Indonesian Transportation Safety Committee member Antonius Toos Sanitioso said finding the wreckage of the plane carrying 162 people would not be easy if the bad weather off Pangkalan Bun persists.
"It may take about a week to retrieve the flight recorder and that is if the sea was calm and there are no disruptions such as noise or other obstacles," Toos said.
The aircraft would also have to be discovered first before the flight recorder can be retrieved, he said, suggesting there was still doubt over the plane's exact location in the sea.
Clear skies in the morning over the Java sea increased hopes of searchers to locate the wreckage of the Singapore- bound AirAsia Flight QZ8501 that went missing on Sunday after taking off from Surabaya, Indonesia. But within a few hours, the weather worsened again.
S B Supriyadi, another search and rescue official, said the weather worsened in the afternoon, with heavy rain grounding helicopters, but ships were continuing operations.
Sunarbowo Sandi, search and rescue coordinator in Pangkalan Bun, said he is hopeful divers would be able to explore the wreckage site.
"It's possible the bodies are in the fuselage. So it's a race now against time and weather," Sandi said.
"I am hoping that the latest information is correct and aircraft has been found," airline boss Tony Fernandes tweeted. "Please all hope together. This is so important."

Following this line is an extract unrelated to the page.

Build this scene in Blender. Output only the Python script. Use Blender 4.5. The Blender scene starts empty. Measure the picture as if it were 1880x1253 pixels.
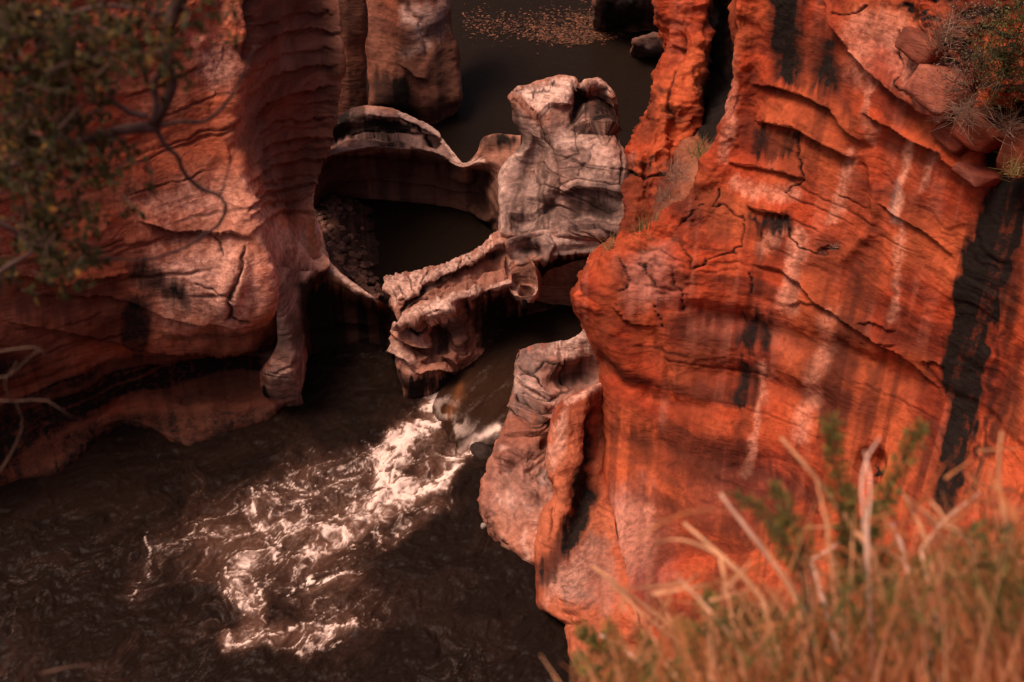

The search area for the wreckage has been doubled to 13,500 square nautical miles, Malaysia's Chief of Navy Abdul Aziz Jaafar said in a tweet.
Frantic efforts are on to locate the plane's fuselage with Singapore's navy deploying an unmanned underwater vehicle capable of surveying the seabed to try to help pinpoint the wreckage and the black box while Indonesia is using a minesweeper and a private survey ship for the purpose.
Aircraft capable of detecting metal has also been deployed.
"We are focusing on finding the body of the plane," Indonesia air force spokesman Rear Marshal Hadi Tjahjanto told reporters.
"There was something like a dark shadow once seen from a plane, but it cannot yet be proven as wreckage," he said.